Cheap fares whether they are cheap airplane tickets or cheap vacation packages are great, but airline safety must always come first. In response to a fatal airline crash in western New York in early 2009, Congress is preparing tough new aviation safety measures.

A Continental commuter flight crashed near Buffalo-Niagara International Airport resulted in all 49 passengers aboard and one man in a house being killed. Pilot error and problems with pilot hiring and training by Colgan Air Inc., the regional airline that flew the flight for Continental Airlines, were cited by the National Transportation Safety Board. Its investigation revealed the accident was the unintended side-effect of the financially struggling airline industry that was reducing costs by turning short haul flights over to regional airlines.

Regional airlines frequently hire inexpensive pilots, give them grueling schedules and ignore when pilots have to spend hours commuting to airports because they are unable to afford to live in their base cities.

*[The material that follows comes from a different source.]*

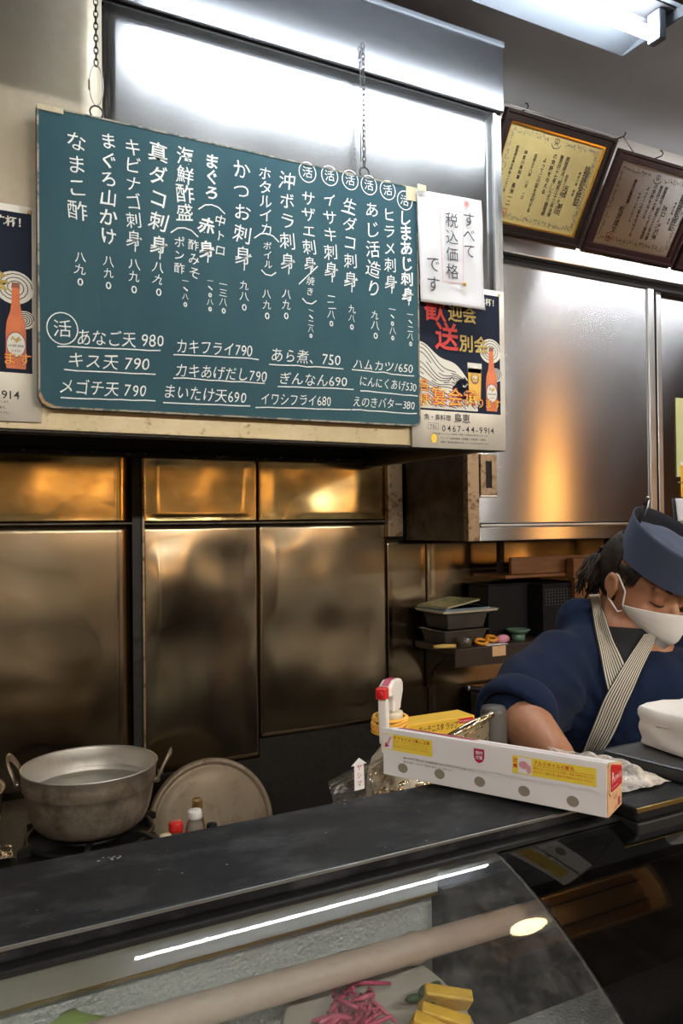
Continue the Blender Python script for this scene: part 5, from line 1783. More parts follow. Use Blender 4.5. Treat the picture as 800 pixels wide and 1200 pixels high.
k.text('業務用ラップフィルム', a0.x, wz1 - 0.0215, 0.0055, 0, 0.0, fit=0.05)
k.build('box_print', [ink_black, label_red, card_white], wp)
sb = thing('wrap_stand', (0.80, 0.975, WZ), 'dark block on the work shelf under the yellow cling film box', 'stand')
MB().box(WX0 + 0.01, WX1 - 0.01, YWp + 0.003, YWp + 0.038, WZ + 0.0005, wz0 - 0.0005, bevel=0.002).build('block', steel_dark, sb)

# ---- spray bottle
SY = 0.845
s_top = at(455, 796, Y=SY)
spx = at(459, 840, Y=SY).x
zt = s_top.z
spr = thing('spray_bottle', (spx, SY, WZ), 'white trigger spray bottle with red nozzle and orange rubber bands behind the foil box', 'spray bottle')
T = Matrix.Translation((spx, SY, 0))
MB().lathe([(0.030, WZ + 0.0005), (0.033, WZ + 0.006), (0.033, zt - 0.125), (0.026, zt - 0.098), (0.0130, zt - 0.082), (0.0125, zt - 0.062)], T, 36).build('bottle_body', mat('milky_bottle', (0.62, 0.55, 0.45), 0.35, bump=[(20, 0.02)]), spr, smooth=True)
m = MB()
prof = []
for i in range(9):
    z = zt - 0.062 + 0.022 * i / 8
    prof.append((0.0135 + (0.0006 if i % 2 else 0), z))
m.lathe([(0.0128, zt - 0.063)] + prof + [(0.010, zt - 0.039)], T, 36)
m.build('screw_collar', cream_plastic if False else mat('ivory_collar', (0.66, 0.58, 0.44), 0.45, bump=[(60, 0.05)]), spr, smooth=True)
# head: side view profile extruded; nozzle points to the left front
hd = (Vector((-0.80, -0.60, 0))).normalized()
sd_ = Vector((-hd.y, hd.x, 0))
O_ = Vector((spx, SY, zt))


def HP(a, z, s=0.0):
    return O_ + hd * a + sd_ * s + Vector((0, 0, z))


prof = [(0.012, -0.0385), (-0.010, -0.0385), (-0.013, -0.030), (-0.020, -0.016), (-0.0195, -0.006), (-0.013, -0.0005), (0.010, 0.0005), (0.024, -0.0055), (0.025, -0.014), (0.024, -0.018), (0.013, -0.019), (0.010, -0.026)]
m = MB()
m.prism([HP(a, z, -0.0085) for a, z in prof], sd_ * 0.017)
m.build('trigger_head', white_plastic, spr, bevel=0.003)
m = MB()
m.prism([HP(a, z, -0.0065) for a, z in ((0.0245, -0.0045), (0.037, -0.0055), (0.037, -0.0185), (0.0245, -0.0185))], sd_ * 0.013)
nz_ = m.build('nozzle', red_plastic, spr, bevel=0.0015)
MB().lathe([(0.0042, 0), (0.0042, 0.001), (0.0015, 0.0012)], Matrix.Translation(HP(0.0372, -0.012)) @ hd.to_track_quat('Z', 'Y').to_matrix().to_4x4(), 16).build('nozzle_hole', label_red, nz_)
m = MB()
m.prism([HP(a, z, -0.0058) for a, z in ((0.024, -0.019), (0.0315, -0.019), (0.0310, -0.040), (0.0285, -0.0745), (0.0205, -0.0745), (0.0215, -0.040), (0.020, -0.024))], sd_ * 0.0116)
m.build('trigger', white_plastic, spr, bevel=0.002)
m = MB()
m.face([HP(-0.006, 0.0006, -0.0045), HP(0.0085, 0.0012, -0.0045), HP(0.0085, 0.0012, 0.0045), HP(-0.006, 0.0006, 0.0045)])
m.face([HP(0.0095, 0.0012, -0.0045), HP(0.0225, -0.0042, -0.0045), HP(0.0225, -0.0042, 0.0045), HP(0.0095, 0.0012, 0.0045)])
m.build('red_sticker', maroon, spr)
for i in range(9):
    m = MB()
    zc = zt - 0.045 - 0.0024 * i + random.gauss(0, 0.0012)
    tl = Vector((random.gauss(0, 0.14), random.gauss(0, 0.14), 0))
    rr_ = 0.0185 + 0.001 * (i % 3)
    m.tube([Vector((spx, SY, zc)) + Vector((rr_ * 1.12 * math.cos(a) - 0.003, rr_ * math.sin(a), 0)) + Vector((0, 0, rr_ * (math.cos(a) * tl.x + math.sin(a) * tl.y))) for a in [2 * PI * j / 26 for j in range(26)]], 0.0016, 6, closed=True)
    tag(m.build('rubber_band', rubber_band, smooth=True), 'orange rubber band wound round the neck of the spray bottle', 'rubber band', 'rubber bands on the spray bottle')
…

A glaring safety statistic is that each of the last six airline accidents in the United States involved regional airlines.

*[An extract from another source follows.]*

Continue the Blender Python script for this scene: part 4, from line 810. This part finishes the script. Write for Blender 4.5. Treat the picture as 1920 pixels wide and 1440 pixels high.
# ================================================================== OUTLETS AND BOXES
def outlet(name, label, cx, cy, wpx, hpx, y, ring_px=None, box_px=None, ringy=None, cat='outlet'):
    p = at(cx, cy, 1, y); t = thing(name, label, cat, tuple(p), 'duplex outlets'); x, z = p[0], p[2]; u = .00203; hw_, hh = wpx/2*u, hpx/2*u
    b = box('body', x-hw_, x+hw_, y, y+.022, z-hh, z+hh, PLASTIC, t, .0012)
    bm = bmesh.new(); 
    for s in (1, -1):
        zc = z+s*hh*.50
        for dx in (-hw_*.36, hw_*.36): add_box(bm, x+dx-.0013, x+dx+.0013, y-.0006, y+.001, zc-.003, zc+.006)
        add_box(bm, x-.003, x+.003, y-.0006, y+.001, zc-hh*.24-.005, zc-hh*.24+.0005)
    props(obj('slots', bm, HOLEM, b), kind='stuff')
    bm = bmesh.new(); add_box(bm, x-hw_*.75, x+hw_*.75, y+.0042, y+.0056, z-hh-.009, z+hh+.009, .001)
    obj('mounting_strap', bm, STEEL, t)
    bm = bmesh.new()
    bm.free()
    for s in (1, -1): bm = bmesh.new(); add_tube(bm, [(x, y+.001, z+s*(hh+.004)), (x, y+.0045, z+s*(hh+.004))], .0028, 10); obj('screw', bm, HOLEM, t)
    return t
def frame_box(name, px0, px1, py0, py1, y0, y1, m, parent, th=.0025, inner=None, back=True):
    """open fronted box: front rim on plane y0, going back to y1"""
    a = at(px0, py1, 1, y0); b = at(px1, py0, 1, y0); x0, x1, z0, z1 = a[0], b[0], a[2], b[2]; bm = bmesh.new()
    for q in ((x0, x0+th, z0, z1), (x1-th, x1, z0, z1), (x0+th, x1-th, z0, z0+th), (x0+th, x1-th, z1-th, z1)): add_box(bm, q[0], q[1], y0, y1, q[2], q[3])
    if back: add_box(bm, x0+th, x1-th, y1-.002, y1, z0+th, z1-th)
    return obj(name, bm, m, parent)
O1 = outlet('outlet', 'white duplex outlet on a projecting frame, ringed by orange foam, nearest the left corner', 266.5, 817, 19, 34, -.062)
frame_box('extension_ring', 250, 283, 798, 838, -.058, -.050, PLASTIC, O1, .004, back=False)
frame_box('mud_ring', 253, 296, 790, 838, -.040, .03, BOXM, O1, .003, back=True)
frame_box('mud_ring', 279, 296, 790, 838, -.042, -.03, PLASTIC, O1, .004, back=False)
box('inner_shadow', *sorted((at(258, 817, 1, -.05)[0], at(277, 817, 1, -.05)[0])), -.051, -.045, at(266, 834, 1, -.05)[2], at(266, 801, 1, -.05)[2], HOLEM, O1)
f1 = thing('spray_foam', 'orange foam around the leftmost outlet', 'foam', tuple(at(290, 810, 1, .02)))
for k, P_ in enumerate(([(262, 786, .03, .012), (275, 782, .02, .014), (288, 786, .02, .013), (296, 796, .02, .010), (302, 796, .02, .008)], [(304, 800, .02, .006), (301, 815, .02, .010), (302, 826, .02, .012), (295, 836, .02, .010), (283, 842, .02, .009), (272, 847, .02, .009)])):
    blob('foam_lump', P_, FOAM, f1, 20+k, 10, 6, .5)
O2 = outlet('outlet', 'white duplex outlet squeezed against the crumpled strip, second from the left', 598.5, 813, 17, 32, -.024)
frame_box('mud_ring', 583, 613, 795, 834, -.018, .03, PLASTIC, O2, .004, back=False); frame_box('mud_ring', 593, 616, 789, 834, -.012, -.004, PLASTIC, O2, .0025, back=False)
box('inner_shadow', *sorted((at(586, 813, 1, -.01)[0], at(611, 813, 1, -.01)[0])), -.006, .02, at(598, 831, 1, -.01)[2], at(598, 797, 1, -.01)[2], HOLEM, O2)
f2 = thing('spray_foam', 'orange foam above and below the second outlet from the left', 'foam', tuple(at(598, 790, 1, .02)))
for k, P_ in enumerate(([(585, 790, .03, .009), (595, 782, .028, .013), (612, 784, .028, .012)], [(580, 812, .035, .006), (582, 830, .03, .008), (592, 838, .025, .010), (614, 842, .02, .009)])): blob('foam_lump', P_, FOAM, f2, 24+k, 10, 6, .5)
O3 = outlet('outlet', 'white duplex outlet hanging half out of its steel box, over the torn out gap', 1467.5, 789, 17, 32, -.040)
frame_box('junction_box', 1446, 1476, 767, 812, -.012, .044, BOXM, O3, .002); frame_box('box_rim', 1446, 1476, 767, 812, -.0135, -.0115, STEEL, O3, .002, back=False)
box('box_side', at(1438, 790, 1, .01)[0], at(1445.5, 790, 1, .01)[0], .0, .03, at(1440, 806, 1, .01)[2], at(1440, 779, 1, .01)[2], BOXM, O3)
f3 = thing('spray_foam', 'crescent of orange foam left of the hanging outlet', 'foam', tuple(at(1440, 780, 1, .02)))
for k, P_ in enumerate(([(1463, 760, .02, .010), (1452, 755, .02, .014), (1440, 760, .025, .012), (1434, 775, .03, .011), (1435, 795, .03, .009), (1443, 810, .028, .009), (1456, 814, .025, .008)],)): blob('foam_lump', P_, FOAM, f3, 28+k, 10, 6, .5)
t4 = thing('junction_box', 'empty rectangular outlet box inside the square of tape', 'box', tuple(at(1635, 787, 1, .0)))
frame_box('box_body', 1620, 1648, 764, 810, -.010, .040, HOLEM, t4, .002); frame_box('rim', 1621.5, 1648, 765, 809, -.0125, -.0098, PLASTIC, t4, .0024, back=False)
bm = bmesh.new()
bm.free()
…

New safety measures in the bill include:

Minimum flight experience for first officers be increased from 250 hours to 1,500 hours which is the same level as captains. This would result in regional airlines hiring more experienced pilots.

The FAA (Federal Aviation Administration) would have to revise rules regarding how many hours airlines can require a pilot to fly without rest.

Airlines would have to create fatigue risk management plans, using scientific research on fatigue to evaluate pilot hours and bring attention to schedules that are likely to result in fatigue.

Pre-employment screening of pilots

Create mentoring programs for newly hired pilots to work with more experienced pilots

Provide remedial training for pilots who have turned in poor skill tests results.